2. I wish I would have made cleaning accessible to my little ones

It is so overwhelming for little guys to hear that they have to clean their WHOLE room or playroom all by themselves. Asking them to just put away the books or just pick up the dirty clothes and working with them makes things so much more simple for everyone involved. Step by step and specific instructions make big tasks seem small.

3. I wish I would have had them make their bed as soon as they were old enough to sleep in one.

Such a valuable habit and completely do-able.

4. I wish I would have allowed them to try some of the harder chores and accepted their best effort as "good enough" instead of needing to do it over or not allowing them to give it a shot.

I am much better at this now.

5. I wish I would have been a better example about picking up the mess before leaving the room.

My husband is awesome at this, and when he is around, everything just stays clean because he asks everyone to pick up what they have messed up. I am still trying!

6. I wish I would have had everyone help keep the car clean

When my husband is driving the van, he asks everyone to bring in two things ... one in each hand. So much more simple than the huge "car clean out" that we so often have to do and much less embarrassing when someone needs a ride.
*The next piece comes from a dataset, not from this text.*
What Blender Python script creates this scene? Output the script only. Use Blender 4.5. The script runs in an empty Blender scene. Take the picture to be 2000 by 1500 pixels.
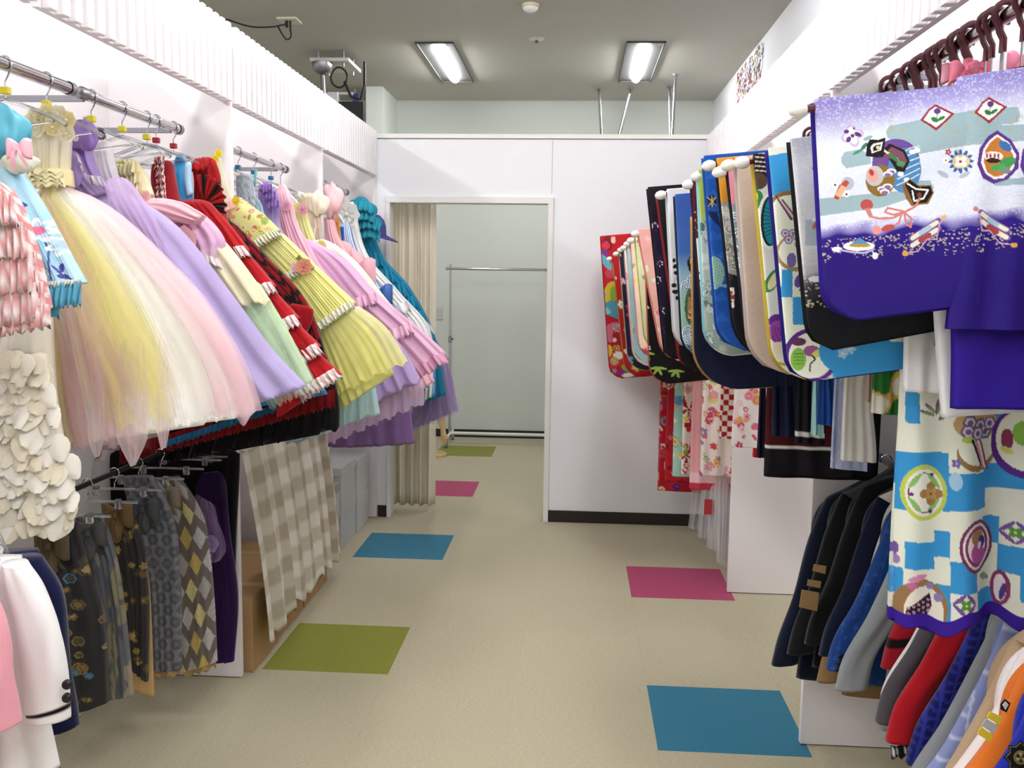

Working on this one too.

7. I wish I would have had them clean up the outside mess on a daily basis

We love playing outside, but there is no reason for our backyard to be trashed ... we have bins for balls and places for bikes. It only takes a second when we do it every day, and then our Saturday is so much more free.

But, that was then, and this is now, so moving on..

My boys are now 11, 9, 7, and 2, so obviously my oldest three are the ones who help the most. I have found the easiest thing for me is to give them things they have to do DAILY, and we keep it really simple. They can get these done in the morning before school or after school, but they are supposed to accomplish them every day (homework aside, this takes about 40 minutes):

  • Make bed, pick up room (including any clean laundry on bed)

  • Practice piano 15 minutes

  • Practice keyboarding or extra math 10 minutes

  • Homework

  • Read scriptures 5 minutes

  • Pick up all of your items around the house (done before bed

There is a small reward for accomplishing their list. They get $.50 per day for the cleaning stuff and are rewarded with 35 minutes of electronic time for accomplishing the other items (less if less chores are accomplished). I know it doesn't sound like much, but since we pay for basically everything they do, the extra $10 per month is just fun money or money they can deposit in their bank account to save. They can earn more if they want to do extra jobs. I am also pretty strict about screen time, so the 35 minutes of free time is a big bonus for them. They can bank it, and it doesn't include days when we watch movies together or they have friends over when it is cold outside and end up playing the Wii. So far, it has been reward enough.

Of course, this is not all they do. Once a week they clean bathrooms and clean out the car. They help with dishes each night and yard work during the summer. They also are required to just "pitch in," when we need them to.

I have decided against specific assigned chores. I really like our family to work together without people telling me "my stuff" is done or "that kid" got the easier job. If the garbage needs to be taken out, the closest boy gets that job. If the dishwasher needs to be unloaded, everyone helps. If company is coming, all hands on deck. If someone is bogged down with homework, they get the night off. This has mostly worked well for us, especially when we add a little music to the cleaning party. Our family being willing to help each other out is an important thing to my husband and me.

I must add one thing I feel like I did do right ... I never made a clean house more important than the people who lived inside it.

I didn't miss out on childhood milestones to organize a closet or skip out on story time to mop the floor. I invited kids and neighbors inside even when my dishes were still out and sometimes moved a pile of laundry so we could sit and chat. That being said, I truly believe that when a home is clean, it is a happier place and more comfortable for everyone. So, sometimes the fun has to happen AFTER the work is done, and sometimes work can wait. Both are important lessons.

The hardest part? Staying consistent! This is so, so hard. The random and weekly stuff we are great at ... keeping track of the six daily things is much harder as is consistently rewarding them.